No. No, it is not pretty. Not at all.
It WAS pretty. Before I soaked it in a sink of cold water. You should have seen it.
I spent some time googling last night, to give a name to this wonderful handmade beauty that I trashed. At first I thought it was a simple crocheted shawl, but I held it up and could see a vague, but plain, rectangular shape. Couldn't be a baby afghan, though, because it was too delicate.
The circles you see up there, the tightly scrunched little butthole shapes? Those used to be the most amazing things. There was a regular chain stitched inner circle, very, very tiny, and around it the yarn was drawn out like spokes, but still loose, as in not chain stitched even. Each "spoke" was made of the most delicate yarn I had ever seen. The yarn went out to the edge and back again, and giving the illusion of spider webs almost. Each spider web was the size of a plum. And they were connected with an intricate winding pattern I couldn't follow.
When I held it up, it was a lacy network of large, wispy circles. I couldn't believe it wasn't just disintegrating in my hands like cotton candy. Can you imagine it?
It smelled like moth balls, so I wanted to give it a little soak. I put it in a bathroom sink with very cold water and a tiny bit of super gentle shampoo, like no-chemical, no artificial anything, organic-type shampoo.
Now it's less than half the size it used to be and compacted down to nothing more notable than rows and rows of bourgeois popcorn stitches and a tangle of Xs.
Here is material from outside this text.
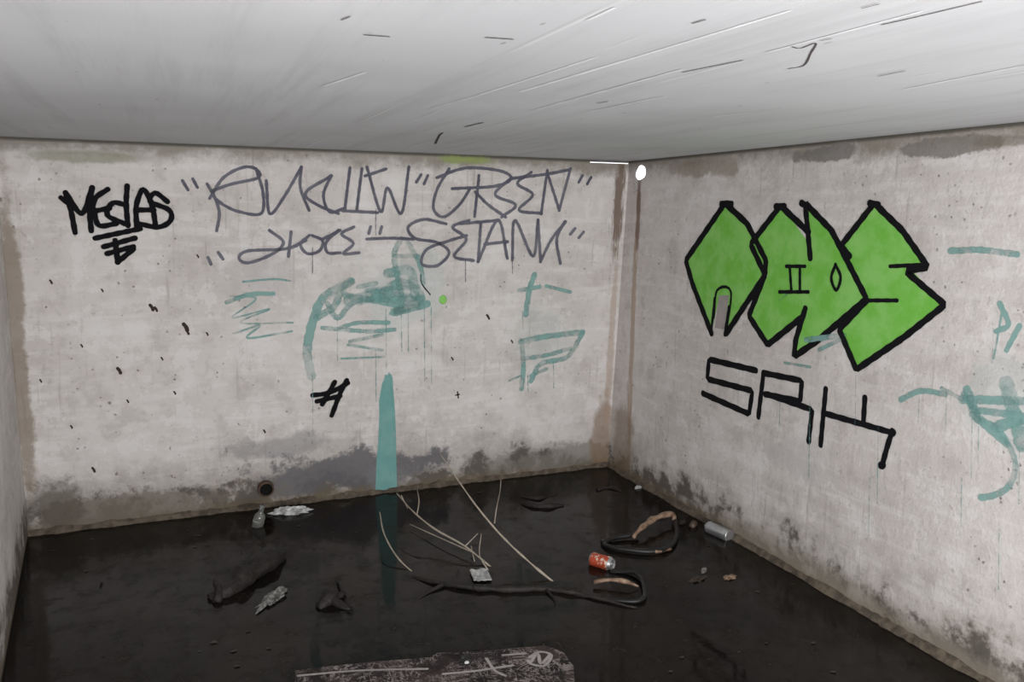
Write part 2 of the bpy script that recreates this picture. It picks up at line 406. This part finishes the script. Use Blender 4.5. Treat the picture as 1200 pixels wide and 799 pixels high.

You couldn't even see the rows before. It just looked heavenly. There's no stretching it back out, either. Those little webs have as much chance of stretching out to their original shape as a black hole in space. They feel like hard knots in the middle. It behaved exactly like spun sugar in the end, retreating back into itself and losing all firmament until it barely resembled itself, like a dried slug.
I did more googling and discovered that the possibility is that it wasn't wool but maybe SILK, and is probably stitched in a very old tatting pattern, which is basically lace making. I don't know. It felt woolly, but soft and baby woolly, not sturdy woolly. Could it have been silk? I've never felt silk yarn. I've felt silk pillowcases and silk shirts, and this was definitely not like those. Not slippery.
Here is a picture of the closest I could find to what it looked like:
From a vintage tatting pattern book.
Just look at the difference. Terrible.
I told Rick the worst part is that someone made this. Someone spent hours and hours working with a microscopic tatting needle making this giant, giant piece of lace, essentially, out of the softest, silkiest yarn ever. White, even.
And I totally ruined it. Of course, I'm not the jerk in her family who gave it away to the thrift store, at least. But I do feel like I threw a big glass of turpentine on a masterpiece painting. A masterpiece painting that I had managed to snag for ME for a pittance and that was going to be receiving my adoration for decades. And now the lady is out there in the universe continuum somewhere with the back of her hand across her forehead, swooning from shock while someone fans her, and she is saying, "Oh that filthy ugly harlot, look what travesty she has committed, my wedding veil that I spent six years of my childhood training for, tatting in the shops to learn all the most beautiful patterns, the veil that took one entire year to create, sitting by the fire every night with my precious yarn and no other aid than my tiny lamp and God's grace...."
I bet it's something like that.
Does anyone have any knowledge of what I did wrong? Do you think it was old silk, and not able to be wet at all? If it was wool, why did it compress exponentially in a sink of cold water? Should I keep it, forever being reminded of my own idiocy?